Ob es hier jemals zu starken Änderungen kommen wird, hängt von vielen verschiedenen Faktoren ab. Zunächst einmal muss allerdings auch in der breiten Bevölkerung ein Bewusstsein für die potenziellen Gefahren geschaffen werden. Erst dann, wenn der normale Nutzer begreift, dass autonomes Fahren nicht nur mit Komfort verbunden ist, sondern auch Gefahren abseits der Verkehrsbeherrschung des Fahrzeuges bietet, kann ein ordentlicher und wichtiger Diskurs stattfinden. Hinzu kommt, dass von Seiten des Gesetzgebers auch neue Richtlinien und Normen, genau diese Sicherheit betreffend, erst einmal geschaffen werden müssen.

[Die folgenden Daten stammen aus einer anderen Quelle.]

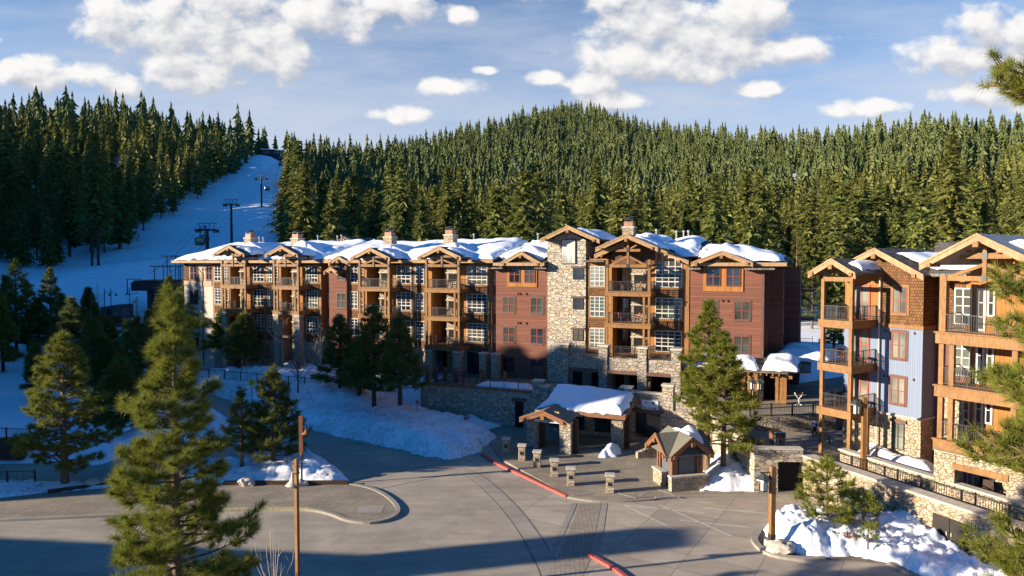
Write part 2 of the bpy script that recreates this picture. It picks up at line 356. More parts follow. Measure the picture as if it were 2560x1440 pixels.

Wer sich die Digitalisierung in Deutschland anschaut, wird schnell feststellen, dass wir in dieser Hinsicht definitiv ein Problem bekommen werden. Zumal es Regulierungen geben muss, welche sich nicht nur auf einzelne Länder beschränken. Die unterschiedlichen Haftungsfragen, man schaue nur auf den Unterschied zwischen Amerika und der EU, sind dabei noch überhaupt nicht berücksichtigt. Ob die Zukunft autonomes Fahren mit sich bringen wird, steht dementsprechend noch in den Sternen.